Vatnajökull, the enormous ice cap near the south coast, has many valley glaciers which are tongues of ice slowly travelling downhill towards the sea. One of the biggest is Skeiðarárjökull glacier and it has a huge snout many kilometres across. The glaciers carry enormous amounts of dark basalt gravel and dust within them and this material is dumped when the ice melts. Since Skeiðarárjökull is receding it has left a huge gravel plain in front of it called a sandur.
High up in Vatnajökull lies the Grímsvötn volcanic area and every few years an eruption here causes a huge amount of ice to melt very suddenly. This meltwater flows under the glacier causing a flood called jökulhlaup. The volume of water is enough to break up the glacier and float great icebergs some 20m high out onto the sandur where they slowly melt.

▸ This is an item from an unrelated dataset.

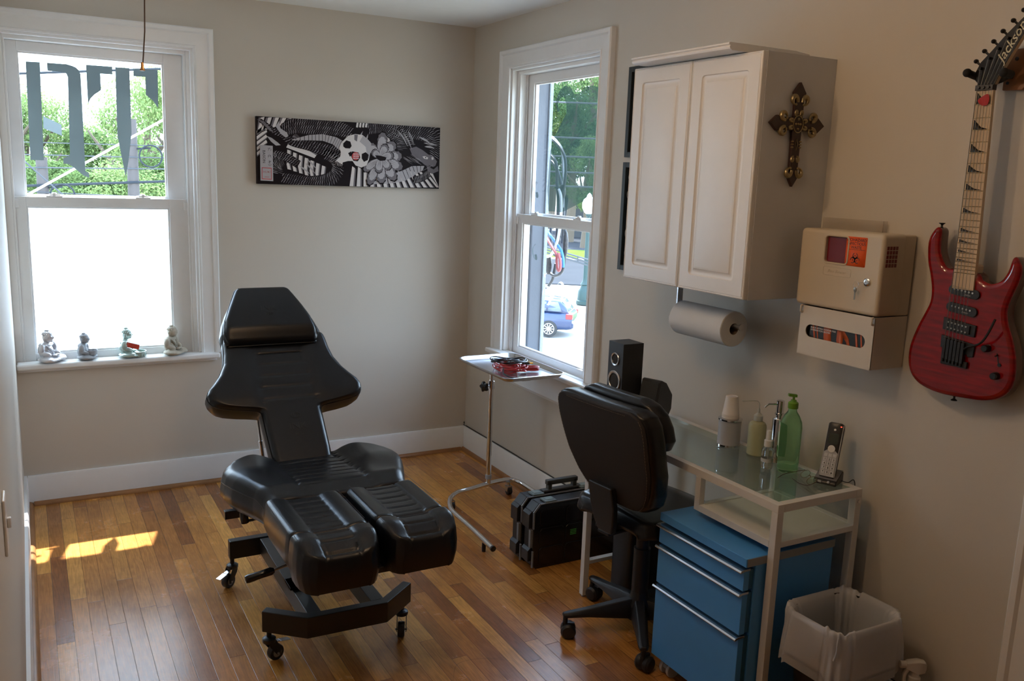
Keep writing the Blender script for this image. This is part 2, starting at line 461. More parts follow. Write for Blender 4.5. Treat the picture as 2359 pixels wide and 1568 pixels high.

This is the story of the author`s first visit to Skeiðarárjökull - and how a great skua attacked him as he walked across the glacial sands.

Skeiðarársandur`s vast expanse of black sand stretches from the outlet of the glacier (which is in the distance) to the sea. Skeiðarárjökull cannot be picked out in this picture as it is a low, gently-sloping glacier.
The high mountains to the right of the picture are covered by the permanent ice-cap of Öræfajökull and to its left is Skaftafell National Park.
This wooden bridge carries the country`s ring road over one of the many braided rivers that flow across Skeiðarársandur. These rivers frequently change their course and the volume of water in them can change during the day depending on how much ice is melting. When a
jökulhlaup takes place the rivers can wash the bridges away, destroying that part of the road.
This is a view over the entire width of Skeiðarárjökull and it was taken from a hillside within Skaftafell National Park.
The ice becomes blacker towards the front of the glacier. This is because the ice is melting at the front and consequently the ratio of gravel to ice is increasing. The black snout is clearly seen and in front of it is the sandur.

I awoke early as the hot sun beating down on the tent made it too hot to rest any longer. The sun was already high in the sky and it was time to move on. I bade farewell to the lavafields that Laki had produced two hundred years previously and headed eastwards, towards the vast sandy wasteland of Skeiðarársandur that lay between the Skeiðarárjökull glacier and the sea.

The road surface was as bad as ever. If only I had fixed the Beetle`s suspension in Reykjavík then I wouldn`t have had to endure the thumps that shuddered through the car every time I hit a pothole.

After crossing the first section of the black sands, the glaciers came into view. I had to stop and pinch myself - was this real? Blue sky, white clouds, black sand and white glaciers - and all the shapes and colours reflected in the moss-fringed pools of water dotted across the landscape. The cameras were kept busy - I was anxious not to miss the moment.

Time to explore. I left the car beside a long wooden bridge that spanned the braided glacial rivers and walked across the sandur towards the glacier. To left and right were kettle holes, deep circular depressions ten to twenty metres across; these marked the last resting places of icebergs which had been stranded and had slowly melted.

I noticed a little wooden hut on the bare sand and peeked in. It was presumably an observation post used by scientists.